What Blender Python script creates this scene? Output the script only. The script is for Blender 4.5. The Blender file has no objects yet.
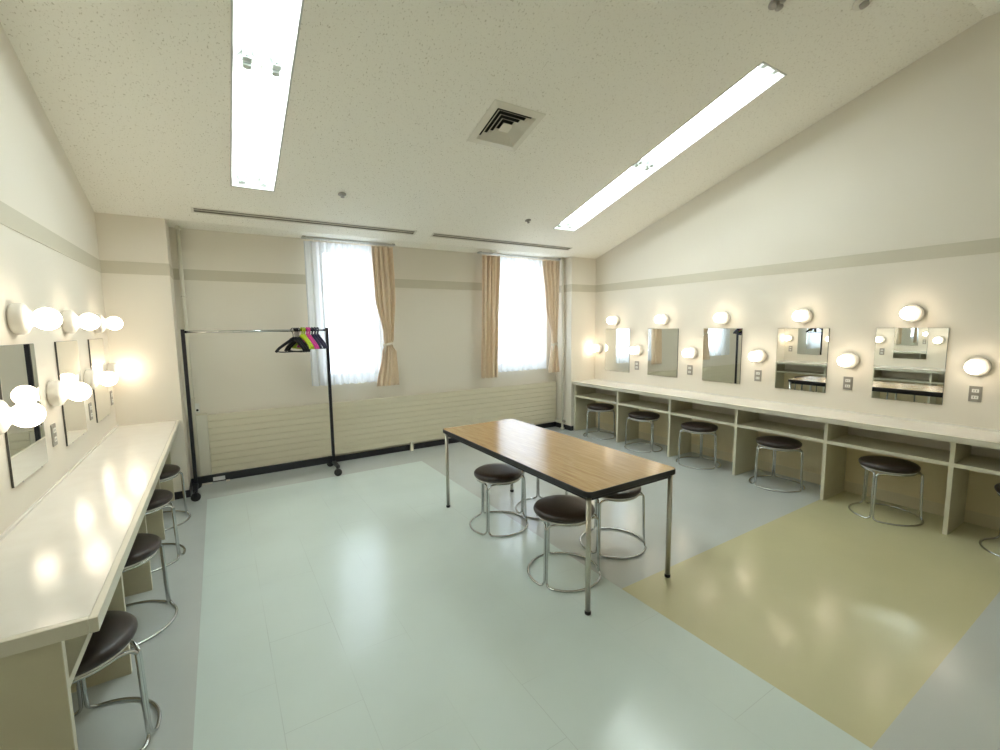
import bpy, bmesh, math, random
from mathutils import Vector, Matrix
random.seed(7)
S = bpy.context.scene
COL = S.collection
pi = math.pi

# ---------------------------------------------------------------- camera, world, exposure
cam_data = bpy.data.cameras.new('camera')
cam = bpy.data.objects.new('camera', cam_data)
COL.objects.link(cam)
rt = Vector((0.84753335, -0.53058951, -0.0127279))
up = Vector((0.06770912, 0.0843071, 0.99413671))
fw = Vector((0.52640545, 0.84342581, -0.10737882))
cam.matrix_world = Matrix(((rt.x, up.x, -fw.x, 0.7987), (rt.y, up.y, -fw.y, 0.0),
                           (rt.z, up.z, -fw.z, 1.5693), (0, 0, 0, 1)))
cam_data.sensor_fit = 'HORIZONTAL'
cam_data.sensor_width = 36.0
cam_data.lens = 449.707 / 1000 * 36
cam_data.clip_start = 0.02
S.camera = cam

world = bpy.data.worlds.new('daylight')
S.world = world
world.use_nodes = True
bg = world.node_tree.nodes['Background']
bg.inputs['Color'].default_value = (0.80, 0.90, 1.0, 1)
bg.inputs['Strength'].default_value = 3.6

S.view_settings.view_transform = 'Standard'
S.view_settings.look = 'None'
S.view_settings.gamma = 1
S.view_settings.use_curve_mapping = False
S.view_settings.exposure = 1.03
TUBE_STRENGTH = 17.0
BULB_STRENGTH = 6.0
S.cycles.use_denoising = True
S.cycles.max_bounces = 10
S.cycles.diffuse_bounces = 6
S.cycles.glossy_bounces = 6
S.cycles.transparent_max_bounces = 12
S.cycles.sample_clamp_indirect = 6.0

# ---------------------------------------------------------------- measures (metres)
W, D, DP = 5.673, 5.433, 5.058          # right wall, back wall, front of the corner pillars
PL, PR = 0.472, 5.20                    # inner sides of the pillars
ZL, SL = 2.556, 0.302                   # low ceiling, slope
YR = 1.105                              # where the slope meets the high flat ceiling
ZH = ZL + SL * (DP - YR)
REAR = -1.5
ZC, TC = 0.744, 0.045                   # worktop top and thickness
def zc(y): return ZL + SL * (DP - y)

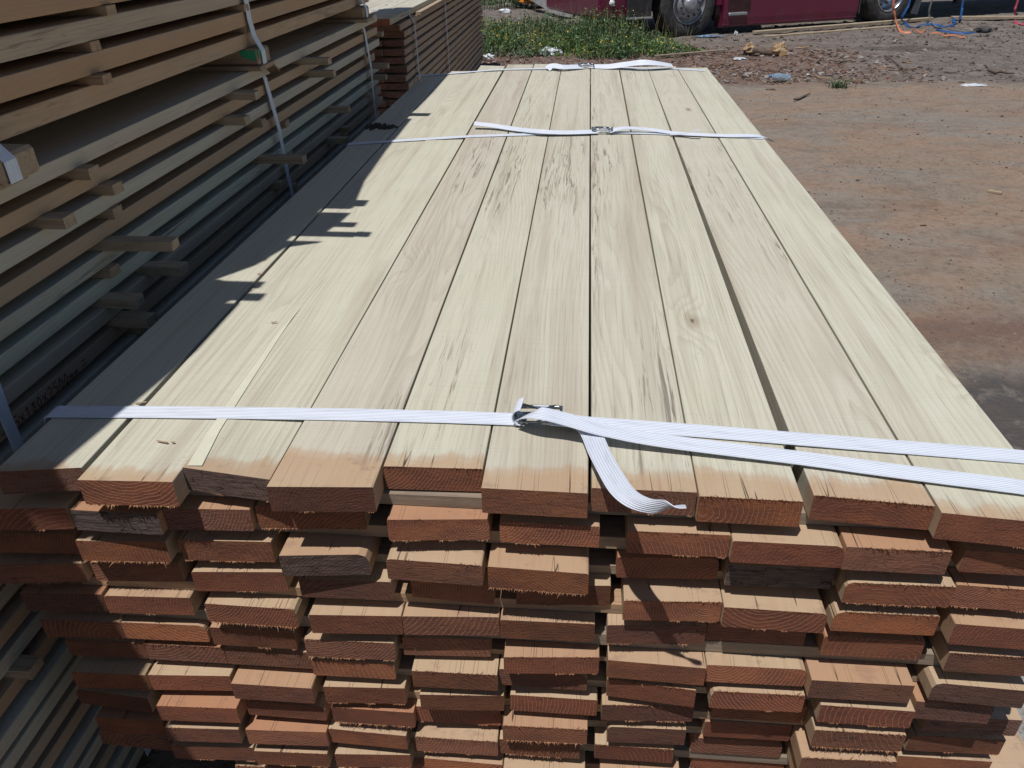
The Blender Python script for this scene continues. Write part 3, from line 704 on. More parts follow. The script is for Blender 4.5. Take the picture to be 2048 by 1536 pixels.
# ------------------------------------------------------------------ far pack
FXR = -1.40
def far_y(px, py): return onx(px, py, FXR).y
fz = [1.146 - 0.0625 * k for k in range(17)]
fny = [onz(784, 38, fz[0]).y] + [6.22, 6.36, 6.36, 6.33, 6.35, 6.34, 6.30, 6.33] + [6.33] * 9
for k, z in enumerate(fz):
    rg = random.Random(8000 + k); nb = 7 if k == 0 else 4
    xe = FXR + rg.uniform(-.01, .01) - (0.02 if k == 0 else 0)
    for j in range(nb):
        x1 = xe; x0 = x1 - 0.17
        fy = fny[k] + (rg.uniform(-.05, .05) if j else 0)
        fe = 11.3 + rg.uniform(-.06, .06)
        o = board('timber_board', (x0, x1), (fy, fy), (x0, x1), (fe, fe), z, 0.043, 8100 + k * 9 + j, 0.62 if k else 0.12, 0.62 if k else 0.0, -1.0 if k else .01, bev=0.003)
        place = 'at the right edge' if j == 0 else f'{ORD[j]} from the right'
        tag(o, f'{"pale sunlit" if k == 0 else "grey-brown"} board of the far pack, {ORD[k]} layer down, {place}', 'board', 'boards of the far timber pack')
        xe = x0 - 0.003
    if k < 16:
        for s_i, yb in enumerate((6.75, 8.9, 11.0)):
            batten(FXR - 0.66, FXR + rg.uniform(-.01, .02), yb + rg.uniform(-.2, .2), fz[k + 1] + 0.0005, 0.0185, 0.04, 8500 + k * 3 + s_i, f'spacer batten under the {ORD[k]} layer of the far pack, {("near", "middle", "far")[s_i]} row')
a = onx(843, 26, FXR); 
lb = MB(); lb.box((0, 1.2, 0), (0.045, 2.4, 0.024), 0, bev=0.002); lbo = lb.build('loose_batten', [BATT]); lbo.location = (FXR + 0.014, 6.9, fz[1] + 0.0125); lbo.color = (0.3, .5, 0, 0)
tag(lbo, 'pale batten lying lengthwise along the top edge of the far pack', 'batten')
for k, yb in enumerate((6.9, 9.0, 10.9)):
    batten(-2.1, -1.42, yb, -0.02, fz[-1] - 0.043 + 0.019, 0.1, 8800 + k, f'ground bearer under the far pack, {ORD[k]} from the camera', 'ground bearers', name='ground_bearer', wea=0.6)

# ------------------------------------------------------------------ straps
def strap_obj(name, ribs, label, group, mat=STRAP, th=0.0012):
    m = MB()
    for pts, w in ribs: m.ribbon(pts, w, th)
    o = m.build(name, [mat]); tag(o, label, 'strap', group); return o
SG = 'white woven straps round the timber packs'
def buckle(parent, c, yaw, s=1.0):
    m = MB(); Rz = Matrix.Rotation(yaw, 3, 'Z')
    for q in range(2):
        lo = []
        for (x, y, z) in [(-.030, -.020, .004), (.030, -.020, .004), (.034, -.012, .006), (.034, .012, .006), (.030, .020, .004), (-.030, .020, .004), (-.034, .012, .006), (-.034, -.012, .006), (-.030, -.020, .004)]:
            lo.append(Vector(c) + Rz @ Vector((x * s, y * s * (1 - .25 * q), z + 0.006 * q)))
        m.tube(smooth_path(lo, 3), 0.0021 * s, 7)
    m.tube([Vector(c) + Rz @ Vector(v) * 1.0 for v in ((-.026 * s, -.018 * s, .010), (.004 * s, .0, .015), (.026 * s, .018 * s, .010))], 0.0021 * s, 7)
    m.tube([Vector(c) + Rz @ Vector(v) * 1.0 for v in ((-.026 * s, .018 * s, .011), (.0, .0, .016), (.026 * s, -.018 * s, .010))], 0.0021 * s, 7)
    return m.build('wire_buckle', [WIRE], parent)
zs = 1.0825
Yd = Vector((0, 1, 0)); Xd = Vector((1, 0, 0))
def hor_side(pts, tilt=0.0):
    out = []
    for i, p in enumerate(pts):
        t = (pts[min(i + 1, len(pts) - 1)] - pts[max(i - 1, 0)]); t.z = 0
        if t.length < 1e-4: t = Vector((1, 0, 0))
        t.normalize(); out.append((p, Vector((-t.y, t.x, tilt))))
    return out
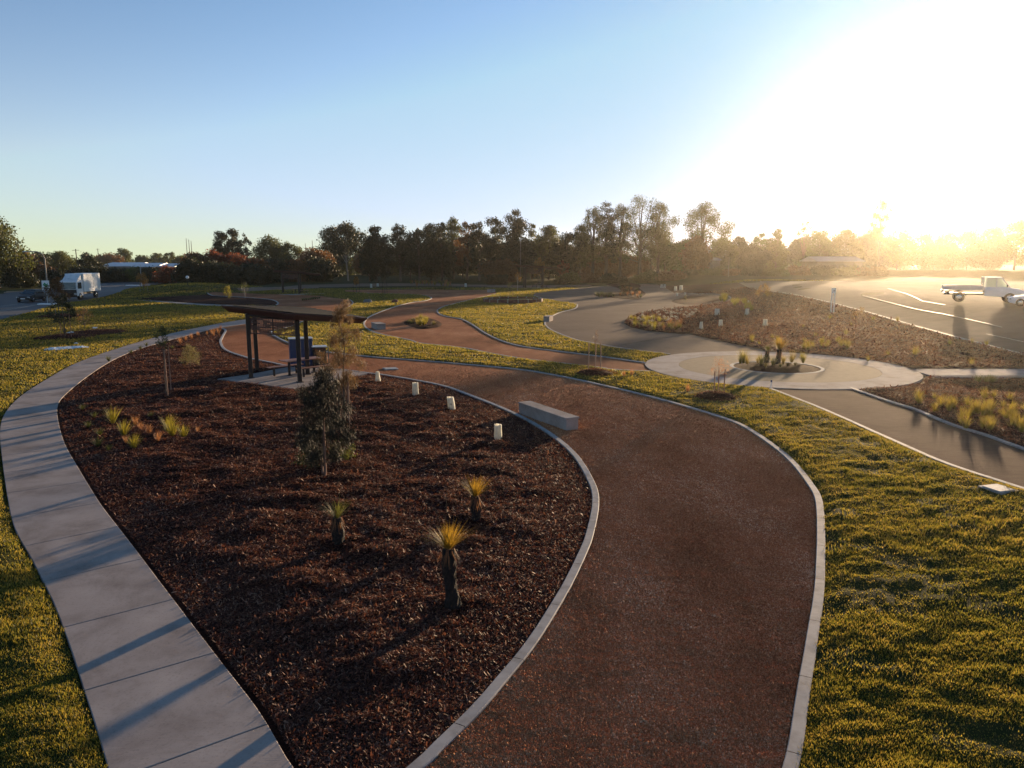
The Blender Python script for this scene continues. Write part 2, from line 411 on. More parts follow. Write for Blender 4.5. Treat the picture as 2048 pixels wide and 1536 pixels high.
CUT = ['bed1', 'r1', 'r2', 'plaza', 'm3', 'sebed', 'sepath', 'bed2', 'road_r', 'road_l', 'farpath', 'strip2', 'pathR', 'pathL', 'pad']
POLY['pathL'] = G(path_out) + G(path_in)[::-1]

def lawn_mask(x, y):
    """True on grass"""
    m = np.ones(np.shape(x), bool)
    for k in CUT: m &= ~inside(x, y, POLY[k])
    m &= ((x - CCX) ** 2 + (y - CCY) ** 2) > CR ** 2
    return m

def grass_h(x, y):
    # wind of low tussocks, elongated across the slope of the lawn
    u = x * .93 + y * .36; v = -x * .36 + y * .93
    n = fbm(u * 1.9 + 1.4 * vnoise(x * .7, y * .7), v * 3.6 + 1.4 * vnoise(x * .6 + 40, y * .6), 4)
    n2 = fbm(u * .45 + 9, v * .8 + 3, 2)
    near = 1 - sstep(25, 80, np.hypot(x, y))
    return 0.01 + (0.12 * np.maximum(0, n - .34) + .05 * np.maximum(0, fbm(u * 4.5, v * 8, 2) - .35) + 0.06 * n2) * (.35 + .65 * near)

def mulch_h(x, y):
    n = fbm(x * 1.1 + 4, y * 1.5, 3); n2 = fbm(x * 3.7, y * 4.3 + 8, 2)
    return .25 * np.maximum(0, n - .42) + .05 * n2 + .03 * vnoise(x * 8, y * 11) + .06 * fbm(x * .3, y * .3, 2)

def clear_of_slabs(x, y):
    x = np.asarray(x, float); y = np.asarray(y, float)
    k = sstep(0, .35, np.hypot(x - CCX, y - CCY) - CR)
    d = bdist(x, y, POLY['pad']); k = k * np.where(inside(x, y, POLY['pad']), 0, sstep(0, .35, d))
    return k * np.where((x > 19.5) & (y > 36.5) & (y < 39.7), 0, 1)

def bed_h(x, y): return mulch_h(x, y) * clear_of_slabs(x, y)

def gravel_h(x, y):
    return .022 * fbm(x * .9, y * 1.7, 3) + .012 * fbm(x * 4, y * 7, 2)

# ---- base sheet: one polar sheet, fine towards what is near, reaching far beyond the trees
ths = np.concatenate([np.arange(-180, -54, 6), np.arange(-54, 54, .28), np.arange(54, 180, 6)]) * math.pi / 180
rs = [0.5]
while rs[-1] < 1000:
    r = rs[-1]; rs.append(r * (1 + (.3 if r < 5 else .0075 if r < 45 else .015 if r < 130 else .06)))
rs = np.array(rs)
TT, RR = np.meshgrid(ths, rs); X = RR * np.sin(TT); Y = RR * np.cos(TT)
Z = terrain(X, Y)
msk = lawn_mask(X.ravel(), Y.ravel()).reshape(X.shape)
dall = np.full(X.size, 9.0)
near = (RR.ravel() < 160) & (np.abs(TT.ravel()) < .96)
xs, ys = X.ravel()[near], Y.ravel()[near]; dn = np.full(xs.shape, 9.0)
for k in CUT:
    if k in ('farpath',): continue
    P = np.array(POLY[k]); sel = (xs > P[:, 0].min() - 1) & (xs < P[:, 0].max() + 1) & (ys > P[:, 1].min() - 1) & (ys < P[:, 1].max() + 1)
    if sel.any(): dn[sel] = np.minimum(dn[sel], bdist(xs[sel], ys[sel], POLY[k]))
dn = np.minimum(dn, np.abs(np.hypot(xs - CCX, ys - CCY) - CR))
dall[near] = dn; dall = dall.reshape(X.shape)
fade = sstep(0.0, .45, dall)
GH = np.where(msk, -.01 + (.035 + grass_h(X, Y)) * (.25 + .75 * fade), -.07)
Z = Z + GH
n, m = X.shape
idx = np.arange(n * m).reshape(n, m)
q = np.stack([idx[:-1, :], np.roll(idx[:-1, :], -1, 1), np.roll(idx[1:, :], -1, 1), idx[1:, :]], -1).reshape(-1, 4)
me = nmesh('lawn_ground', np.stack([X, Y, Z], -1).reshape(-1, 3), q[:, ::-1], M['lawn'], True)
tag(meshobj('lawn_ground', me), kind='structure')

def polar_pts(poly, kr, rmin=6, rmax=200, kt=None):
    P = np.array(poly); kt = kt or kr * .8
    r0 = max(rmin, np.hypot(P[:, 0], P[:, 1]).min() * .9); r1 = min(rmax, np.hypot(P[:, 0], P[:, 1]).max() * 1.05)
    rr = [r0]
    while rr[-1] < r1: rr.append(rr[-1] * (1 + kr))
    tt = np.arange(-.9, .95, kt); T_, R_ = np.meshgrid(tt, np.array(rr)); T_ = T_ + rng.uniform(-.2, .2, T_.shape) * kt; R_ = R_ * (1 + rng.uniform(-.2, .2, R_.shape) * kr)
    x = (R_ * np.sin(T_)).ravel(); y = (R_ * np.cos(T_)).ravel()
    s = inside(x, y, poly); return x[s], y[s]

def resample(poly, closed=True, fac=.012, lo=.08):
    out = []; P = list(poly)
    for i in range(len(P) if closed else len(P) - 1):
        a = P[i]; b = P[(i + 1) % len(P)]; L = math.dist(a, b); st = max(lo, fac * math.hypot(*a)); k = max(1, int(L / st))
        for j in range(k): out.append((a[0] + (b[0] - a[0]) * j / k, a[1] + (b[1] - a[1]) * j / k))
    if not closed: out.append(P[-1])
    return out

def sheet(name, key, mat, dz, relief=None, kr=.02, fade=.3, mk=None):
    poly = resample(POLY[key]) if isinstance(key, str) else resample(key)
    x, y = polar_pts(poly, kr)
    d = bdist(x, y, poly); s = d > np.minimum(.05, .003 * np.hypot(x, y)); x, y, d = x[s], y[s], d[s]
    nb = len(poly); vs = [Vector(p) for p in poly] + [Vector((a, b)) for a, b in zip(x, y)]
    r = geometry.delaunay_2d_cdt(vs, [], [list(range(nb))], 1, 1e-5)
    V = np.array([(p[0], p[1]) for p in r[0]]); Fc = np.array([f for f in r[2] if len(f) == 3])
    z = terrain(V[:, 0], V[:, 1]) + dz
    if relief is not None:
        dd = bdist(V[:, 0], V[:, 1], poly)
        z = z + relief(V[:, 0], V[:, 1]) * sstep(0, fade, dd)
    me = nmesh(name, np.column_stack([V, z]), Fc, mat, True)
    # normals up
    if len(me.polygons) and me.polygons[0].normal.z < 0: me.flip_normals()
    o = meshobj(name, me); tag(o, kind='structure'); return o

sheet('mulch_bed', 'm3', M['mulch'], 0.0, bed_h, .016)
sheet('mulch_bed', 'sebed', M['mulch'], 0.0, bed_h, .014)
sheet('mulch_bed', 'bed2', M['mulch'], .014, mulch_h, .03)
sheet('gravel_path', 'plaza', M['granitic'], .004, gravel_h, .03)
sheet('gravel_path', 'sepath', M['segravel'], .006, gravel_h, .02)
sheet('gravel_path', 'r2', M['gravel'], .008, gravel_h, .02)
sheet('gravel_path', 'r1', M['gravel'], .010, gravel_h, .010)
sheet('mulch_bed', 'bed1', M['mulch'], .012, bed_h, .008, fade=2.2)
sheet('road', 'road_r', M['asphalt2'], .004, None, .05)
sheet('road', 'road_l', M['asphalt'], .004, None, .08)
sheet('plaza_paving', 'farpath', M['granitic'], .012, None, .08)

def ribbon(name, line, w, h, mat, dz=0.0, kind='structure', joints=0):
    """kerb: a low bar with a bevelled top along a ground polyline"""
    P = resample(line, False, .01, .12); P = np.array(P); n = len(P)
    t = np.gradient(P, axis=0); t /= np.maximum(1e-9, np.hypot(t[:, 0], t[:, 1]))[:, None]
    nn = np.column_stack([-t[:, 1], t[:, 0]])
    prof = [(-w / 2, -.1), (-w / 2, h - .012), (-w / 2 + .012, h), (w / 2 - .012, h), (w / 2, h - .012), (w / 2, -.1)]
    z = terrain(P[:, 0], P[:, 1]) + dz; jit = fbm(P[:, 0] * 1.5, P[:, 1] * 1.5, 2) * .008
    vs = []
    for o_, zz in prof: vs.append(np.column_stack([P + nn * (o_ + (jit[:, None] - .004) * 1.2), z + zz + jit * (zz > 0)]))
    V = np.stack(vs, 1).reshape(-1, 3); k = len(prof); fs = []
    for i in range(n - 1):
        for j in range(k - 1): fs.append((i * k + j, i * k + j + 1, (i + 1) * k + j + 1, (i + 1) * k + j))
    if h > .03 and w < .25:   # cut joints: drop the top of one short step every ~2 m
        L_ = np.r_[0, np.cumsum(np.hypot(*np.diff(P, axis=0).T))]; fs2 = []
        for i in range(n - 1):
            if int(L_[i] / 1.8) != int(L_[i + 1] / 1.8) and np.hypot(*P[i]) < 40:
                a, b = i * k, (i + 1) * k; g_ = .012 / max(.02, L_[i + 1] - L_[i]); base = len(V)
                V = np.vstack([V, V[a:a + k] * (1 - g_) + V[b:b + k] * g_])
                for j in range(k - 1): fs2.append((base + j, base + j + 1, b + j + 1, b + j))
            else:
                for j in range(k - 1): fs2.append((i * k + j, i * k + j + 1, (i + 1) * k + j + 1, (i + 1) * k + j))
        fs = fs2
    me = nmesh(name, V, np.array(fs), mat, False); o = meshobj(name, me); tag(o, kind=kind); return o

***

Task prompt> From the opening line of the listing above through the line bearing "S.camera = cam", repeat each line exactly. Drop every picture.

Exercise response>
What Blender Python script creates this scene? Output the script only. The script is for Blender 4.5. The Blender file has no objects yet.
import bpy, bmesh, math, random
from mathutils import Vector, Matrix
random.seed(7)
S = bpy.context.scene
COL = S.collection
pi = math.pi

# ---------------------------------------------------------------- camera, world, exposure
cam_data = bpy.data.cameras.new('camera')
cam = bpy.data.objects.new('camera', cam_data)
COL.objects.link(cam)
rt = Vector((0.84753335, -0.53058951, -0.0127279))
up = Vector((0.06770912, 0.0843071, 0.99413671))
fw = Vector((0.52640545, 0.84342581, -0.10737882))
cam.matrix_world = Matrix(((rt.x, up.x, -fw.x, 0.7987), (rt.y, up.y, -fw.y, 0.0),
                           (rt.z, up.z, -fw.z, 1.5693), (0, 0, 0, 1)))
cam_data.sensor_fit = 'HORIZONTAL'
cam_data.sensor_width = 36.0
cam_data.lens = 449.707 / 1000 * 36
cam_data.clip_start = 0.02
S.camera = cam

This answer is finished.